Seadrift is a small city on the Gulf Coast a little to the north-east of Corpus Christi. It’s mentioned in ‘All Along The Ride’ – the first song Willy Vlautin wrote for this new album from The Delines. Singer Amy Boone had been asking him for another ‘Rainy Night In Georgia’ and he’d been trying write one and then he bought this to the table. Like all the songs that would follow it’s a enthralling little vignette of blue collar life and concerns, of quiet desperation, gradual defeats, and little victories.
A couple are driving down the coast from Seadrift, though they’re not truly a couple anymore, and the singer is lamenting the loss of their former closeness, and that’s it, except the voice and the piano coming out of the darkness evoke the emptiness so tangibly. It’s out of that emptiness that The Sea Drift must have taken shape. This third album from The Delines follows its predecessors – Colfax and The Imperial – in being based primarily in a specific place and milieu. Here it’s that Gulf Coast, stretching from Texas across to Florida; literally where land finishes, except the sea and its drift are ever present.
The Delines bring a settled line-up; Amy and Willy together with bassist Freddie Trujillo and drummer Sean Oldham plus Corey Gray on keys, trumpet, and string arrangements; and as ever John Morgan Askew produces. Together they conjure a classic country soul sound, thoroughly modern yet making no compromises with modernity. The songs are often cinematic, being both profoundly visual and possessing the quality of a clip; they’ll drop into a circumstance but it’s never fully played out.
Scenarios hang in the air, though only from the voice, or the music, maybe the tone of the horns or something in the strings, can you glean just how it’s going to end. This is perfectly exemplified in ‘Little Earl’; a small man is driving a car and only gradually is it understood that this is the aftermath of a petty crime gone wrong. How wrong it’s going to get can only be surmised from the Greek chorus of “oh no, oh no”, and the final line “he keeps getting lost”. Then in ‘Kid Codeine’, as the lone guitar blossoms into classic pop sound, the intriguing character is finally not the titular Kid but the admiring invisible narrator with her forebodings; “madness is coming to me”.

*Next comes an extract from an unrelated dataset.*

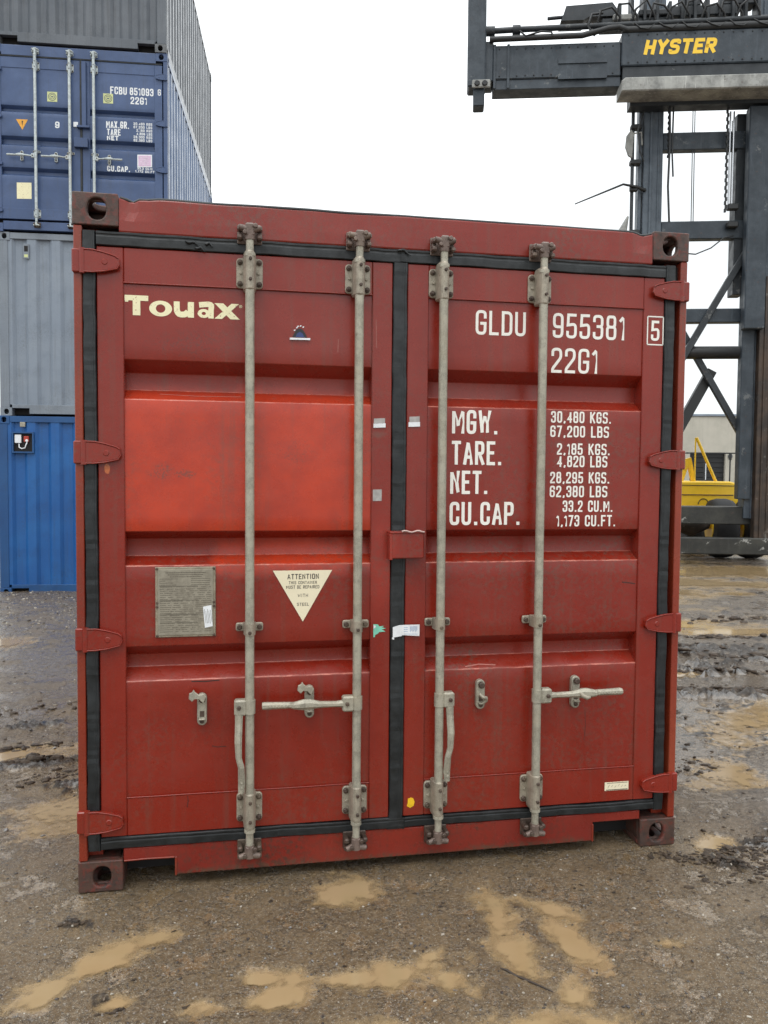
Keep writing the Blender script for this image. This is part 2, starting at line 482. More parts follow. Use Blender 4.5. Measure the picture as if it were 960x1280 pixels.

‘Kid Codeine’ is singular in its liveliness, deliberately so, because no other character has anything like her self-assurance; coming closest might be the protagonist of ‘This Ain’t No Getaway’ whose resolution to be gone from an abusive relationship is signalled by her precise notations of surroundings, and the sheer business-like atmosphere of the song. She’s leaving not fleeing; ‘this ain’t no escape, this ain’t no getaway‘. Even so that sentiment may be ambiguous given the women in ‘Hold Me Slow’ and ‘Saved From The Sea’ both seem too weary, or too damaged, to fully embrace having found someone new.
An inevitability thus to Corey Gray’s two gorgeous instrumental pieces being labelled as ‘Laments’; The Sea Drift doesn’t deliver happy endings. Yet conversely it’s the most romantic and lush record from The Delines so far. Amy surely has never sung better and her range of emotion is staggering. In the economy and clarity of instrumentation echoes of Muscle Shoals are never too distant, leaving it definite The Sea Drift is truly soul music and all comparisons to the pantheon richly deserved.